Reeves legal troubles began in August 2021, when a Crisp County grand jury returned a five-count true bill indicting him on two counts of felony obstruction of an officer, violation of oath by a public officer, criminal trespass and disorderly conduct.
The charges arose from a fatal accident in June at 4th Street and 24th Avenue in Cordele, where Reeves allegedly pushed a Georgia State Patrolman in an effort to get beyond the police line surrounding the scene.
Reeves allegedly said, “you have to listen to me, I’m a city commissioner” before shoving the trooper.
However, Reeves’ attorney Maurice King said Kemp doesn’t have the authority to suspend Reeves.
“The Official Code of Georgia Annotated (O.C.G.A.) 45-11-4 stipulates that the suspension continues pending the outcome of the case or until the expiration of his term,” King said. “Mr.
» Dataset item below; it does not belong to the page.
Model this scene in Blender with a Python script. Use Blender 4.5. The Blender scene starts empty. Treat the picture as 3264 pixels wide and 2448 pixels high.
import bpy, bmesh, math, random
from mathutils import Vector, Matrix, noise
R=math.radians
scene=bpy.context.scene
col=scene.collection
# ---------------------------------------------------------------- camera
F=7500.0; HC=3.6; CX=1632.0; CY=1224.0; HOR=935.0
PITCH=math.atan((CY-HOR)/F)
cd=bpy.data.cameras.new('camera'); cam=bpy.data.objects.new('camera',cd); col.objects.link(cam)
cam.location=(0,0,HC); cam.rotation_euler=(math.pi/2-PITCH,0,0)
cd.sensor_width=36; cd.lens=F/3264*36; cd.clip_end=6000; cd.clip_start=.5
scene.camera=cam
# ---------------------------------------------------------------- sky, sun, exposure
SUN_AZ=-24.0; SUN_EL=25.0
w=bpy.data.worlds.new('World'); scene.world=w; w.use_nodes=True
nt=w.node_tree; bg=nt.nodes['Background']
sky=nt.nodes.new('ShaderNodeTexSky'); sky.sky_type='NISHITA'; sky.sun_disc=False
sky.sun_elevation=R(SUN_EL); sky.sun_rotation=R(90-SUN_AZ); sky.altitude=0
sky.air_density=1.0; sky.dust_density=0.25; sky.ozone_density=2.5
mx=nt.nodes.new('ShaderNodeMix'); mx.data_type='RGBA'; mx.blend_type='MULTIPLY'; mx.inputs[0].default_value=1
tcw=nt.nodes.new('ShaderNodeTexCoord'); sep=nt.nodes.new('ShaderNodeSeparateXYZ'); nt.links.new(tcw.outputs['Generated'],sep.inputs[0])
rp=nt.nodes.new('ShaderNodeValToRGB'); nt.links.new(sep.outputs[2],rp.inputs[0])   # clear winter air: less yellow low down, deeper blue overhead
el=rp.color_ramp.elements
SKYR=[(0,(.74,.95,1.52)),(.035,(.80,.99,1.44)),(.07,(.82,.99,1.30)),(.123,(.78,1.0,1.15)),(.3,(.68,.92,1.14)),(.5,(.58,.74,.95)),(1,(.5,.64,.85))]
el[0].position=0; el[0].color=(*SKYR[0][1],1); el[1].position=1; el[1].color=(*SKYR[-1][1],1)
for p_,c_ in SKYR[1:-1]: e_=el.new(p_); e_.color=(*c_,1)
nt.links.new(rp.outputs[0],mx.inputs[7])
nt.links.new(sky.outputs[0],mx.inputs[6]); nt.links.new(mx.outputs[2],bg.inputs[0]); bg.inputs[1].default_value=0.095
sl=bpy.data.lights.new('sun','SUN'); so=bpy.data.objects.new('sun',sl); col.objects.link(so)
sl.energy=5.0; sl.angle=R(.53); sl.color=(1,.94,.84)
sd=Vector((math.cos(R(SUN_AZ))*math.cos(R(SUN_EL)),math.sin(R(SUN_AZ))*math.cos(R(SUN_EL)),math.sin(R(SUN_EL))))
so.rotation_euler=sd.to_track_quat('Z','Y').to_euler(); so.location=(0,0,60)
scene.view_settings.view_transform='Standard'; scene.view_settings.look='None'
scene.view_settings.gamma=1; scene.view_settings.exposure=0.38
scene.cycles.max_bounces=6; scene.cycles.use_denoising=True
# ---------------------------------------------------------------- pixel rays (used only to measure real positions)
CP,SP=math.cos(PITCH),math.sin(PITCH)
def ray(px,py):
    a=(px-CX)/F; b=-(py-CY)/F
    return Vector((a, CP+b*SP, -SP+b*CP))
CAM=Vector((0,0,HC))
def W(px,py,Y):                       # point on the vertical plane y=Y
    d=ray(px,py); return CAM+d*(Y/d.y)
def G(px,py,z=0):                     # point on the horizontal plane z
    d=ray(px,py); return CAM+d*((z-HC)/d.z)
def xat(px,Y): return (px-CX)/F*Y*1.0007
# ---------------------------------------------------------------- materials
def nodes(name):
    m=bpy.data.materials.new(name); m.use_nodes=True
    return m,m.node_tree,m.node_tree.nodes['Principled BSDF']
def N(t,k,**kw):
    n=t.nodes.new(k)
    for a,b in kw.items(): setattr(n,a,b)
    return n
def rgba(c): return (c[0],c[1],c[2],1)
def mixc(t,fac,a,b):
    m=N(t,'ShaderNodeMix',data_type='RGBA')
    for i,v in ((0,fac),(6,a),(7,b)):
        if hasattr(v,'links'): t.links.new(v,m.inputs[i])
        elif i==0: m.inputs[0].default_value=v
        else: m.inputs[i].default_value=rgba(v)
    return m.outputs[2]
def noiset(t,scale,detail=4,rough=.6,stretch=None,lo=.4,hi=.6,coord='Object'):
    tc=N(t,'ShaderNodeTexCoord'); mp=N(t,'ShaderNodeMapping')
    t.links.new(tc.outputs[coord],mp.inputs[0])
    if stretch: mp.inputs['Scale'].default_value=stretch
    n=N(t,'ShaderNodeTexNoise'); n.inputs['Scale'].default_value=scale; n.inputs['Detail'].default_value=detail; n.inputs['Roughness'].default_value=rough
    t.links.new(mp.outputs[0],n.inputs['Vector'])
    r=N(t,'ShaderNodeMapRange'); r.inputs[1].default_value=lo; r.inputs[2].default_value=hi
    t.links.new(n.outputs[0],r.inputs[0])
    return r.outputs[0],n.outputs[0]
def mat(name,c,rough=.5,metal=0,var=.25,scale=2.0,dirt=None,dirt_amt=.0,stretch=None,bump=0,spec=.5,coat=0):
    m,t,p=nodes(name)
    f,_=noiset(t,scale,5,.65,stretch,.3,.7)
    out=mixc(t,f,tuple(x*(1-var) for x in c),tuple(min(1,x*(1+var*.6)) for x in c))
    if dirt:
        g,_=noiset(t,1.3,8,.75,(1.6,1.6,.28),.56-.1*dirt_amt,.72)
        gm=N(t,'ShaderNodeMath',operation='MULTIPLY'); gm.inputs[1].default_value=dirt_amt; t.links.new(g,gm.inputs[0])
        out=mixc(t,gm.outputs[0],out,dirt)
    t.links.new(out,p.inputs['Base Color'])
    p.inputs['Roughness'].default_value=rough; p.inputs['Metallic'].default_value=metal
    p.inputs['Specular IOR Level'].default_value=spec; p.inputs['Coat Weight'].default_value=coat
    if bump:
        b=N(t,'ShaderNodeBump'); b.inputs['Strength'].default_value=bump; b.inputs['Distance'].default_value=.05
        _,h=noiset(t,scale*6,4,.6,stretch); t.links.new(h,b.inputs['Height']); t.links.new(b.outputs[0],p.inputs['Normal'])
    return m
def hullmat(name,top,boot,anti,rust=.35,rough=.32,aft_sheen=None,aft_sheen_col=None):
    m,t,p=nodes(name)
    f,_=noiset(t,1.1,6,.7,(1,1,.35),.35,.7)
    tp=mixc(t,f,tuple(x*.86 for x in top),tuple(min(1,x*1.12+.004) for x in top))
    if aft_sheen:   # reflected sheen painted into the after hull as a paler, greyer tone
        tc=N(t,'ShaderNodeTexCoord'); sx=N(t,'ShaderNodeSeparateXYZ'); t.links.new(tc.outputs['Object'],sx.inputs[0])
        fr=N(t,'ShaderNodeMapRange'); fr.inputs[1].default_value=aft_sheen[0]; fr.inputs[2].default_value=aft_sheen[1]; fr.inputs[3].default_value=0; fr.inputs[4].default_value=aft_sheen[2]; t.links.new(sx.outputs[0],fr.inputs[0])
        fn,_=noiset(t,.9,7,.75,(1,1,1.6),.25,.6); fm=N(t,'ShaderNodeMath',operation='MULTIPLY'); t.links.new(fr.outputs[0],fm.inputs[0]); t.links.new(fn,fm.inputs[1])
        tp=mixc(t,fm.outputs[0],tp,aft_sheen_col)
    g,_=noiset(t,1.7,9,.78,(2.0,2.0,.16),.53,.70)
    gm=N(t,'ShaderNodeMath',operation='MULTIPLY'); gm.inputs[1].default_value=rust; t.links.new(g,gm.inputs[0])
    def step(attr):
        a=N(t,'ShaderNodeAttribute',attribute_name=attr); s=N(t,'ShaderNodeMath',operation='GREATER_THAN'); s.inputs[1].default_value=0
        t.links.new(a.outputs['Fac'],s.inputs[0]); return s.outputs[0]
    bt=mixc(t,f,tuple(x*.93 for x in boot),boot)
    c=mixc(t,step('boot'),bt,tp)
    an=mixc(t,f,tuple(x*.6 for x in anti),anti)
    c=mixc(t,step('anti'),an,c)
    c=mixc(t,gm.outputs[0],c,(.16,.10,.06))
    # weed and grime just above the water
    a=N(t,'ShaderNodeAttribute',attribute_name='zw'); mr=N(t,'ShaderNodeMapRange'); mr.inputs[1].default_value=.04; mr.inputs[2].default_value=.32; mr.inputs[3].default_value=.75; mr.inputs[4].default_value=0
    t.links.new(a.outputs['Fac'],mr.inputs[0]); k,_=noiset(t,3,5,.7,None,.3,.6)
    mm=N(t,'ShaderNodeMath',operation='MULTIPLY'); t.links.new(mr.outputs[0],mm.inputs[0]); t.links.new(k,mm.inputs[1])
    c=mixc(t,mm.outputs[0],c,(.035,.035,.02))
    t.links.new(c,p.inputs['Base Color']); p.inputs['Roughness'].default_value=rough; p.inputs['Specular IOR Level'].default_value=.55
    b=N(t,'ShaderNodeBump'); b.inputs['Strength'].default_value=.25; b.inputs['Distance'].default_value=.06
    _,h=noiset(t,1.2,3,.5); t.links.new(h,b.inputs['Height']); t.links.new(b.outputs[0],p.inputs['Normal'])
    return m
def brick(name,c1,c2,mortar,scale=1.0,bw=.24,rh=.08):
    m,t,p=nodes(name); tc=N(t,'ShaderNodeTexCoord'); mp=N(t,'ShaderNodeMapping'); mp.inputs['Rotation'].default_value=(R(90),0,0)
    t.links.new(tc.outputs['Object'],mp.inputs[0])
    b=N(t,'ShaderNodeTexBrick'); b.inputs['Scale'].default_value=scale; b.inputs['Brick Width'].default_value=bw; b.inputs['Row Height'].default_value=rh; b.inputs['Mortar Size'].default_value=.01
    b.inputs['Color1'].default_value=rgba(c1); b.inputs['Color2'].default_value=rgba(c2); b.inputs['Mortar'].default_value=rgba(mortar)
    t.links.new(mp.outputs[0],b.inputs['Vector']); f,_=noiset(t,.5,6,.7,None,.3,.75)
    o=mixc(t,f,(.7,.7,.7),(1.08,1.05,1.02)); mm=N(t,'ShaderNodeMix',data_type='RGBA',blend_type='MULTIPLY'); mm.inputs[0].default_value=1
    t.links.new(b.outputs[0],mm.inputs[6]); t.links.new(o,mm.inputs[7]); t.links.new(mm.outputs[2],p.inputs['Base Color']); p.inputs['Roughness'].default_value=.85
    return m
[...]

Reeves’ term ended at 11:59 p.m. on December 31. He won re-election to his Ward 2 seat in November and took the oath of office, January 3. That is a new term, so he can’t be suspended now for something that happened in the old term.”
In September, Kemp announced the formation of a commission to determine whether Reeves should be suspended from his duties and in January 2022, Reeves was suspended.